Point clouds often exhibit coupled degradations—including incompleteness, low resolution, noise, and absence of color—yet existing methods typically address these defects independently in isolated single-task frameworks, leading to error accumulation and computational redundancy when cascaded. This paper introduces SuperPC, the first unified diffusion model enabling end-to-end joint restoration for point cloud completion, upsampling, denoising, and coloring. Its core is a three-level conditional diffusion framework: (i) multi-stage conditional control injects task-specific priors; (ii) a spatially mixed fusion mechanism jointly models geometric and chromatic features; and (iii) joint noise prediction coupled with cross-task feature decoupling enhances representational fidelity. SuperPC consistently outperforms state-of-the-art specialized models and cascaded baselines across all four tasks, achieving significant gains in both accuracy and efficiency while demonstrating strong generalization to real-world applications such as autonomous driving and 3D reconstruction.

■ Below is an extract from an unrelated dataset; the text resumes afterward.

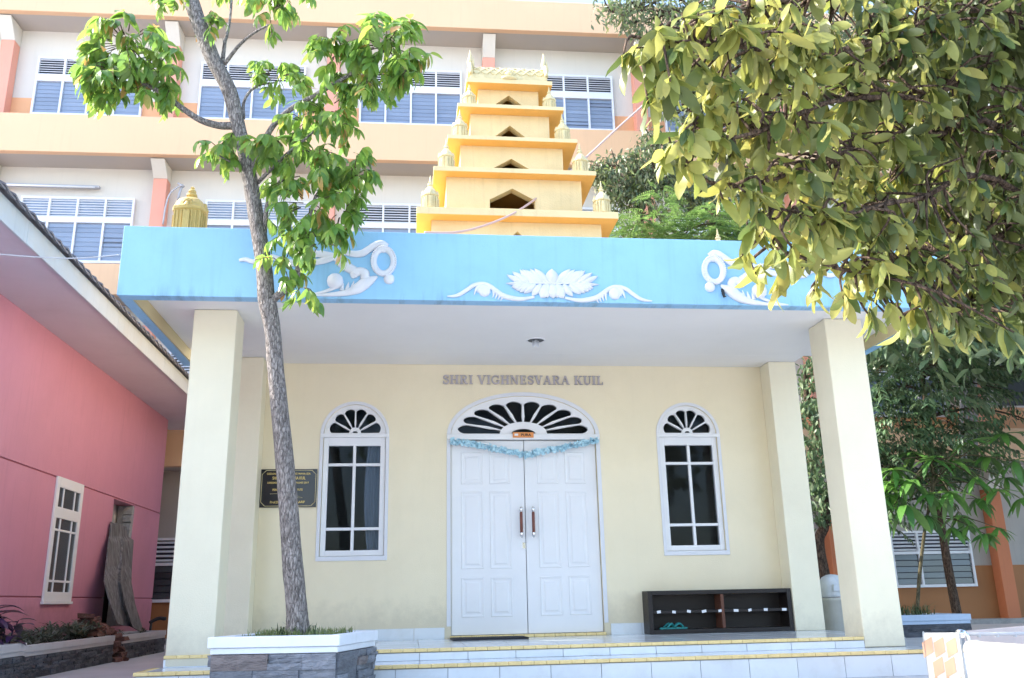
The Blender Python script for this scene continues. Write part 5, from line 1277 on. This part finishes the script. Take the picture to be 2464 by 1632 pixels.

Point cloud (PC) processing tasks-such as completion, upsampling, denoising, and colorization-are crucial in applications like autonomous driving and 3D reconstruction. Despite substantial advancements, prior approaches often address each of these tasks independently, with separate models focused on individual issues. However, this isolated approach fails to account for the fact that defects like incompleteness, low resolution, noise, and lack of color frequently coexist, with each defect influencing and correlating with the others. Simply applying these models sequentially can lead to error accumulation from each model, along with increased computational costs. To address these challenges, we introduce SuperPC, the first unified diffusion model capable of concurrently handling all four tasks. Our approach employs a three-level-conditioned diffusion framework, enhanced by a novel spatial-mix-fusion strategy, to leverage the correlations among these four defects for simultaneous, efficient processing. We show that SuperPC outperforms the state-of-the-art specialized models as well as their combination on all four individual tasks.